10th April 2013.
We said goodbye to our new friend Chen, who was off to have lunch with his sister. Standing on the Bund, we looked across the Huángpǔ River to the new Pǔdōng (east) area, the location of the financial district and the famous Shànghǎi skyline.
This area is developing at a breakneck pace “like bamboo shoots after overnight rain”. Tour guides have a story that sometimes tourists will ask about a certain building, and they have to say “i don’t know, it wasn’t there yesterday”.
We came across an example of this newness when Pat later asked our guide Ahwen if the Bund floral wall was always like this or only in spring. Ahwen said he didn’t know, as the wall was so new he had only seen it in spring.
We watched the cross-river ferry threading its way between the constant stream of cargo-carrying barges which must have kept thousands of trucks off the roads, and decided to splash out on the 30 cents each to cross the river.
On the ferry, we met Gina and David, an English couple who were travelling in China after visiting their daughter who lived in Beijing. (That’s Gina, not David).
From the ferry, we could look back to the Bund (an Anglo-Indian term for the embankment of a muddy waterfront).
“The majority of art deco and neoclassical buildings here were
built in the early 20th century and presented an imposing – if strikingly un-Chinese – view for those arriving in the busy port. Today the Bund has emerged as a designer retail and restaurant zone, featuring the city’s most exclusive boutiques, restaurants and hotels” (Lonely Planet). At all hours of the day and night, locals and tourists alike stroll along the Bund, “contrasting the bones of the past with the futuristic geometry of Pǔdōng’s skyline”.

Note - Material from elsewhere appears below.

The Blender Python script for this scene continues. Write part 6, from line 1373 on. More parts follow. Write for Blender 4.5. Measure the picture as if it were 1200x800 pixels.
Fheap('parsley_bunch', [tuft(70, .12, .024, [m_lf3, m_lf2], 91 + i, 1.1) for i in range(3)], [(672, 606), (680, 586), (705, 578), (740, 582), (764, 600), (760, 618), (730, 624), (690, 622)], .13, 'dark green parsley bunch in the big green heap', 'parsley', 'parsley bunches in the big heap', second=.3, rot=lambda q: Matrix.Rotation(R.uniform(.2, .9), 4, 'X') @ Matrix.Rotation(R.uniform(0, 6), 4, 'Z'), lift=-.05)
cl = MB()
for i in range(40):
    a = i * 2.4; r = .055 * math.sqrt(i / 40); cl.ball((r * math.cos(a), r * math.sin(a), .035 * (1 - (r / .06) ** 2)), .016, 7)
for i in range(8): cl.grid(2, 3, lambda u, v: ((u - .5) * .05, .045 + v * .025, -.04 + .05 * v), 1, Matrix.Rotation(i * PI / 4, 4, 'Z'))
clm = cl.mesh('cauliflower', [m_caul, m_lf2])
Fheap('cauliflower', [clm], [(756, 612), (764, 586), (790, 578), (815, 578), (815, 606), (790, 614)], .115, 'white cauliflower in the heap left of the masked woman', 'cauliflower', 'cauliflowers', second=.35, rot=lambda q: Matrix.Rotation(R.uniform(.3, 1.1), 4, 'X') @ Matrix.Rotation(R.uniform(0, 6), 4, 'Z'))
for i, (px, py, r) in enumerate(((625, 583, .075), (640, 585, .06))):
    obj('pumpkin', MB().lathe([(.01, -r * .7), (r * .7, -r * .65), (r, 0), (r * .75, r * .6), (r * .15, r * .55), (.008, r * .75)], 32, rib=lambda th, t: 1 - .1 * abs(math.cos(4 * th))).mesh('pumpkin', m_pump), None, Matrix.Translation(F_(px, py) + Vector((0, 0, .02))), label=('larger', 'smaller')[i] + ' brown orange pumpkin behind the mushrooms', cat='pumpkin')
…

One of the first sights to greet us in Pǔdōng was an advertisement for Australian Jacob’s Creek wine.
With Gina and David, we walked along beside cherry blossom trees, whose petals fluttered around us like confetti.
The Oriental Pearl Tower, a “poured concrete shocker of a tripod TV tower” (Lonely Planet) has become a symbol of the new Shànghǎi.
Pedestrian walkways kept us above the traffic and gave us a bird’s-eye view of the elaborate gardens.
Double-dragon garden.
Some big names …..
….. and more.
The middle building is the Jīnmào Tower, which was the tallest building in China until overtaken by the Shànghǎi World Financial Centre on the left, which in turn will be overtaken by the building on the right, when it is completed.
Gina and David’s daughter had recommended that they have a drink at the Cloud 9 bar at the top of the Hyatt Hotel, which occupies the upper section of the Jīnmào Tower.
We found that the Cloud 9 bar didn’t open until 5pm, but we could have lunch in their restaurant, so up we went!
Here we are, about to have lunch at the Hyatt in the Jīnmào Tower.(David, Pat, Gina). Not a bad view for lunch!
Even the view from the Ladies’ was stunning.
Gina posing at the window of the Ladies”.
I don’t have Photoshop on my travelling computer, so here it’s either Gina or the view – in this case Gina.
And here is the view from the Ladies’ with not much of Gina.
Looking across the Huángpǔ River to the Bund from about halfway up the Jīnmào Tower (with a few of the Pǔdōng “bamboo shoots” in the way.
The Foyer of the Hyatt Hotel goes right across the Jīnmào Tower, from about the 56th floor. From there up, the building is hollow, so you can look right up to the atrium at the top.
A couple of days later, we did get to Cloud 9 at the top, and I was able to take this same picture, except looking down, from the top.
Gina, David and orchids, on the ground floor of the Jīnmào Tower, on our way out after our splendid lunch together. We were delighted to have met them, on our first day in Shanghai.